Tuesday, 25 February 2014

Europe to lose renewables grip to Asia and Africa

Africa and Asia are set to grab a significant share of the global renewables market in the next year at the expense of European markets, according to research released today.

In the latest edition of its quarterly Renewable Energy Country Attractiveness Index (RECAI), consultancy EY predicts that the next 12-18 months will see the traditionally dominant European countries lose market share to emerging nations.
It highlights Ethiopia, Kenya, Indonesia, Malaysia and Uruguay as the countries most likely to muscle-in on European markets that have limited growth potential. EY predicts “troubled offshore markets” in the U.K., Germany and the Nordic region will find their dominance challenged by China, Japan, Taiwan, South Korea and India, while Brazil is forecast to cement growth not just in its wind sector but also in its nascent solar market.
As this is the first RECAI of 2014, EY uses it as an opportunity to reflect on 2013 and highlights its choice of winners and losers in the renewables sector.  Among the winners are South Africa, which last year financially closed its second round of renewable projects; Brazil; Chile, which has approved 9.9 GW of projects; Turkey, which is seeing growth in its solar sector; Japan and China. 
The losers were largely European, with the exceptions being India, which is failing to build on its renewables potential due to infrastructure and trading mechanism issues, and Australia, which saw a renewables policy U-turn following last September’s election.

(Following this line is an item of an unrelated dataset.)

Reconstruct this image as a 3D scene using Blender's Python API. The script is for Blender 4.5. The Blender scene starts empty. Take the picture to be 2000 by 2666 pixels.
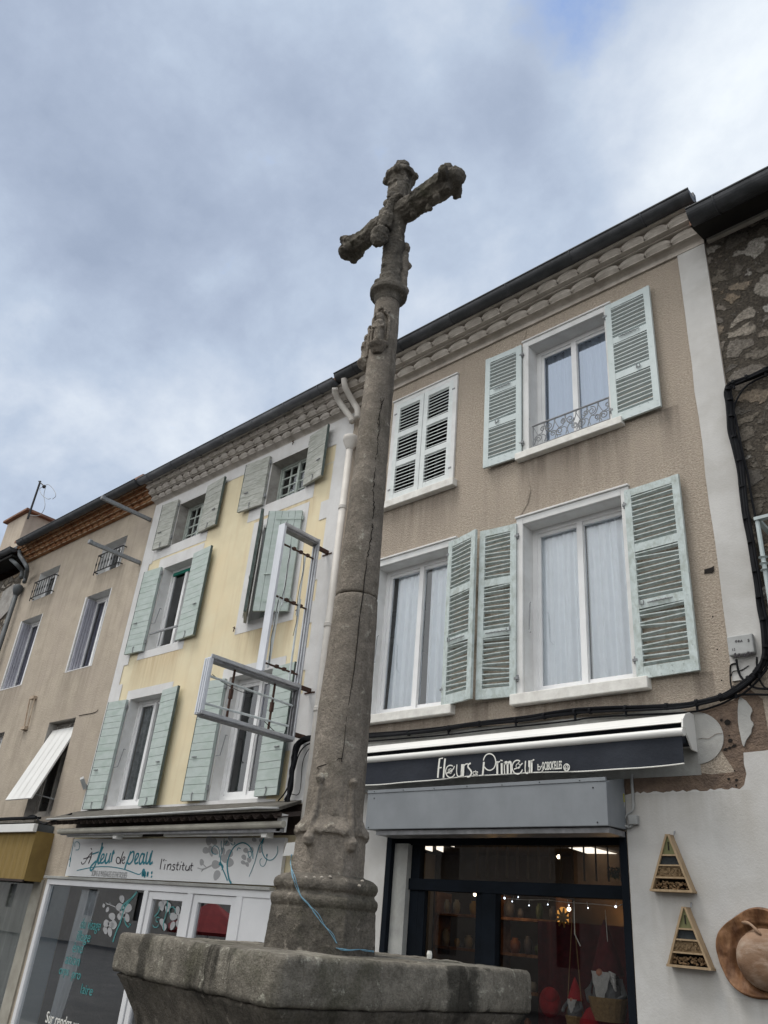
import bpy, bmesh, math, random
from mathutils import Vector, Matrix, noise
from math import radians as RD, sin, cos, pi
random.seed(7)
SC = bpy.context.scene
COL = SC.collection

# ------------------------------------------------------------------ camera
CR = ((0.74252084, 0.66482441, 0.08167803), (-0.2597477, 0.39818805, -0.87975986), (-0.61740904, 0.63202435, 0.46834954))
FPX = 2053.787
CAM = Vector((0, -7, 1.6))
cd = bpy.data.cameras.new('camera'); cam = bpy.data.objects.new('camera', cd); COL.objects.link(cam)
cd.lens = 36 * FPX / 2666; cd.sensor_width = 36; cd.clip_end = 500; cd.clip_start = 0.05
cam.matrix_world = Matrix(((CR[0][0], -CR[1][0], -CR[2][0], CAM.x), (CR[0][1], -CR[1][1], -CR[2][1], CAM.y), (CR[0][2], -CR[1][2], -CR[2][2], CAM.z), (0, 0, 0, 1)))
SC.camera = cam
SC.view_settings.view_transform = 'Standard'; SC.view_settings.look = 'None'
SC.view_settings.exposure = 0.58; SC.view_settings.gamma = 1.0
SUN_EL, SUN_AZ = 66, 222   # overcast, weak sun behind the camera

# ------------------------------------------------------------------ node helpers
class NT:
    def __init__(s, tree): s.t = tree; s.n = tree.nodes; s.l = tree.links
    def new(s, typ, ins=None, **kw):
        nd = s.n.new(typ)
        for k, v in kw.items(): setattr(nd, k, v)
        for k, v in (ins or {}).items():
            if hasattr(v, 'is_linked') or isinstance(v, bpy.types.NodeSocket): s.l.new(v, nd.inputs[k])
            else: nd.inputs[k].default_value = v
        return nd
    def math(s, op, a, b=0.0, c=None, clamp=False):
        nd = s.new('ShaderNodeMath', {0: a, 1: b} if c is None else {0: a, 1: b, 2: c}, operation=op); nd.use_clamp = clamp
        return nd.outputs[0]
    def ramp(s, f, stops, interp='LINEAR'):
        nd = s.new('ShaderNodeValToRGB', {0: f}); cr = nd.color_ramp; cr.interpolation = interp
        while len(cr.elements) < len(stops): cr.elements.new(0.5)
        for e, (p, c) in zip(cr.elements, stops):
            e.position = p; e.color = (*c, 1) if isinstance(c, tuple) else (c, c, c, 1)
        return nd.outputs[0]
    def mix(s, f, a, b, blend='MIX'):
        nd = s.n.new('ShaderNodeMix'); nd.data_type = 'RGBA'; nd.blend_type = blend
        for i, v in ((0, f), (6, a), (7, b)):
            if isinstance(v, bpy.types.NodeSocket): s.l.new(v, nd.inputs[i])
            elif isinstance(v, tuple): nd.inputs[i].default_value = (*v, 1)
            else: nd.inputs[i].default_value = v
        return nd.outputs[2]
    def noise(s, vec, scale, detail=4, rough=0.55, dist=0.0):
        return s.new('ShaderNodeTexNoise', {'Vector': vec, 'Scale': scale, 'Detail': detail, 'Roughness': rough, 'Distortion': dist}).outputs[0]
    def scalev(s, vec, v):
        return s.new('ShaderNodeVectorMath', {0: vec, 1: v}, operation='MULTIPLY').outputs[0]

# ------------------------------------------------------------------ world: overcast sky with a blue gap
world = bpy.data.worlds.new('World'); SC.world = world; world.use_nodes = True
wt = NT(world.node_tree); wt.n.clear()
sky = wt.new('ShaderNodeTexSky'); sky.sky_type = 'NISHITA'; sky.sun_disc = False
sky.sun_elevation = RD(SUN_EL); sky.sun_rotation = RD(SUN_AZ)
geo = wt.new('ShaderNodeTexCoord'); dirv = geo.outputs['Generated']
sep = wt.new('ShaderNodeSeparateXYZ', {0: dirv})
zc = wt.math('ADD', wt.math('MAXIMUM', sep.outputs[2], 0.0), 0.42)
cx = wt.math('DIVIDE', sep.outputs[0], zc); cy = wt.math('DIVIDE', sep.outputs[1], zc)
cv = wt.new('ShaderNodeCombineXYZ', {0: cx, 1: cy, 2: 3.1}).outputs[0]
n1 = wt.noise(cv, 1.9, 8, 0.56, 0.15)
n2 = wt.noise(cv, 5.2, 8, 0.6, 0.1)
def blob(px, py, ang):
    d = (Vector(CR[0]) * (px - 1000) + Vector(CR[1]) * (py - 1333) + Vector(CR[2]) * FPX).normalized()
    dp = wt.new('ShaderNodeVectorMath', {0: wt.new('ShaderNodeVectorMath', {0: dirv}, operation='NORMALIZE').outputs[0], 1: tuple(d)}, operation='DOT_PRODUCT').outputs['Value']
    c0 = cos(RD(ang))
    return wt.math('SMOOTH_MIN', wt.math('MAXIMUM', wt.math('DIVIDE', wt.math('SUBTRACT', dp, c0), 1 - c0), 0.0), 1.0, 0.2)
dens = wt.math('ADD', wt.math('MULTIPLY', n1, 0.60), wt.math('MULTIPLY', n2, 0.40))
CLOUDBLOBS = [(1950, 130, 13, 0.13), (620, 120, 9, 0.07), (1250, 760, 10, 0.06), (1780, 330, 8, .03), (560, 760, 12, -0.035), (330, 330, 16, -0.05), (1500, 150, 9, -0.05), (150, 1300, 16, 0.03), (950, 300, 12, -0.03)]
for (px_, py_, a_, w_) in CLOUDBLOBS:
    dens = wt.math('ADD', dens, wt.math('MULTIPLY', blob(px_, py_, a_), w_))
dens = wt.math('ADD', dens, wt.math('MULTIPLY', wt.math('SUBTRACT', wt.math('MULTIPLY', sep.outputs[1], -1.0), 0.0), 0.0))
cloudc = wt.ramp(dens, [(0.36, (0.30, 0.36, 0.475)), (0.44, (0.36, 0.425, 0.545)), (0.51, (0.43, 0.505, 0.625)), (0.58, (0.535, 0.60, 0.70)), (0.72, (0.76, 0.81, 0.86))])
# blue gap
gapm = wt.math('ADD', wt.math('MULTIPLY', blob(1530, -10, 5.5), 2.2), wt.math('MULTIPLY', wt.math('SUBTRACT', n2, 0.5), 7.0))
gapm = wt.math('MULTIPLY', wt.math('SUBTRACT', gapm, 0.9), 0.8, clamp=True)
# the cloud deck behind the camera is brighter (the hidden sun)
back = wt.math('MULTIPLY_ADD', wt.math('MULTIPLY', sep.outputs[1], -1.0), 1.0, -0.05)
backm = wt.math('MAXIMUM', back, 0.0)
back = wt.math('MULTIPLY_ADD', backm, 1.25, 0.80)
cloudc = wt.mix(wt.math('MULTIPLY', backm, 1.8, clamp=True), cloudc, (0.59, 0.60, 0.60))
bgc = wt.new('ShaderNodeBackground', {'Color': cloudc, 'Strength': back})
bgs = wt.new('ShaderNodeBackground', {'Color': sky.outputs[0], 'Strength': 0.15})
mx = wt.new('ShaderNodeMixShader', {0: gapm, 1: bgc.outputs[0], 2: bgs.outputs[0]})
wt.new('ShaderNodeOutputWorld', {0: mx.outputs[0]})

sd = bpy.data.lights.new('sun', 'SUN'); sd.energy = 1.5; sd.angle = RD(20); sd.color = (1, 0.96, 0.90)
so = bpy.data.objects.new('sun', sd); COL.objects.link(so)
az = RD(SUN_AZ); el = RD(SUN_EL)   # direction towards the sun: azimuth measured from +Y clockwise
sdir = Vector((sin(az) * cos(el), cos(az) * cos(el), sin(el)))
so.rotation_euler = sdir.to_track_quat('Z', 'Y').to_euler(); so.location = (0, -15, 30)

# ------------------------------------------------------------------ measuring helpers (photo pixel -> point on a real plane)
def ray(x, y): return Vector(CR[0]) * (x - 1000) + Vector(CR[1]) * (y - 1333) + Vector(CR[2]) * FPX
ZM = dict(A1=(0, 1200, .3014), A2=(0, 1650, .3014), A3=(0, 2100, .3014), A4=(350, 1050, .3315), A5=(200, 1550, .3918), A6=(450, 2100, .3315), A7=(850, 400, .2411), A8=(850, 750, .2261), B1=(950, 850, .3315), B2=(1400, 400, .3617), B3=(1250, 700, .3014), B4=(950, 1350, .2712), B5=(1300, 1200, .3617), B6=(930, 1750, .3436), B7=(1450, 1750, .3315), B8=(950, 2150, .3315), C1=(1450, 2150, .3315), C2=(1800, 850, .226), C3=(1800, 1300, .2488), C4=(650, 1300, .2034), C5=(450, 1650, .2712), C6=(650, 2200, .2411), C8=(100, 2100, .4219), FU=(0, 0, 1.2055), PX=(0, 0, 1))
def zp(k, x, y): o = ZM[k]; return o[0] + x * o[2], o[1] + y * o[2]
def F(k, x, y, d=0.0):
    """point at distance d in front of the street facade plane"""
    r = ray(*zp(k, x, y)); return CAM + r * ((7 - d) / r.y)
def GX(k, x, y, X):
    r = ray(*zp(k, x, y)); return CAM + r * (X / r.x)
def GZ(k, x, y, Z):
    r = ray(*zp(k, x, y)); return CAM + r * ((Z - 1.6) / r.z)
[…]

But it is Europe that is suffering the most according to EY, particularly the traditionally dominant sectors in Germany and the U.K. 
EY says that Britain is “in a spin” because of “a combination of prolonged policy uncertainty, less-than-welcome news that mature technologies must compete for contracts for difference [part of the government’s new energy market reforms] from day one, and a series of offshore wind project cancellations.”
Ben Warren, EY’s environmental finance leader, said: “The UK’s fading appeal is the direct result of the lack of clarity on the government’s long-term energy strategy at a time when energy security is a concern and investors are looking for commitment.
“Recent announcements around CfDs have been perceived by some investors as a risk to investment stability, for onshore wind in particular, given the regime changes and subsidy cuts already planned. At the same time, the U.K. offshore sector has also taken a battering, with a number of high-profile projects being mothballed in recent months.”
However, Warren added that “we need to keep reminding ourselves that the U.K. market has proved itself to be the most resilient compared to other big European markets in the past,” but stressed that “the U.K. government and the renewables sector need to work together to regain investors’ confidence and realise the UK market’s potential.”
Nina Skorupska, chief executive of the UK’s Renewable Energy Association, said the UK’s waning appeal was not surprising. “Investors are already looking at projects post-2020 but they have no clear steer from the EU or the UK government that they see a major role for renewables once the existing 2020 targets are met.”
Greenpeace U.K. deputy political director Joss Garman said:“This damning report lays bare the economic cost Britain is paying for the government’s internal squabbling and foot-dragging on clean energy. Investors demand certainty, but what ministers have offered them is double-talk and mixed messages. As other major economies like the U.S. and China are embracing clean tech and reaping the rewards by attracting investment, the U.K. is failing to capitalise on its position as a world leader in green tech. 
EY states that Germany’s renewable market “took a battering in 2013, with September’s election prolonging discussions on how best to curb rising energy prices. “Calls to reform the feed-in tariff programme in February 2013 and ongoing rhetoric about ‘affordability’ were not translated into policy statements, making developers and investors nervous and contributing to a staggering 46 per cent fall in new investment.”
EY said that 2014 “will determine its long-term attractiveness as the new coalition’s policy plans become clearer.” In terms of trends for the global renewables sector in 2014, Warren said “efficiency and effectiveness need to be this year’s buzzwords.”
“The market should be setting its sights on value chain integration, consolidation on a lobal scale, repowering, transaction and capital efficiencies and technology improvements. “Renewable energy is now a truly global market, and stakeholders must develop a global strategy and a global supply chain, be flexible to market changes, and be willing to go in search of new markets.”
He added that deployment challenges in China, Japan, Germany and South Africa in 2013 highlighted the need for more robust transmission infrastructure and efficient distribution channels.
More resource and investment is required in grid management, digitalised supply and demand management, distributed applications and the commercialisation of storage technology, if the sector is to address transmission bottlenecks and intermittency challenges.
Warren said: “Innovation in non-generation infrastructure and technology will not only drive efficiencies and boost deployment, but also represents a significant investment opportunity across both developed and emerging markets. The digitalisation of energy in particular will create a revolution that will have significant social, economic and environmental impact.”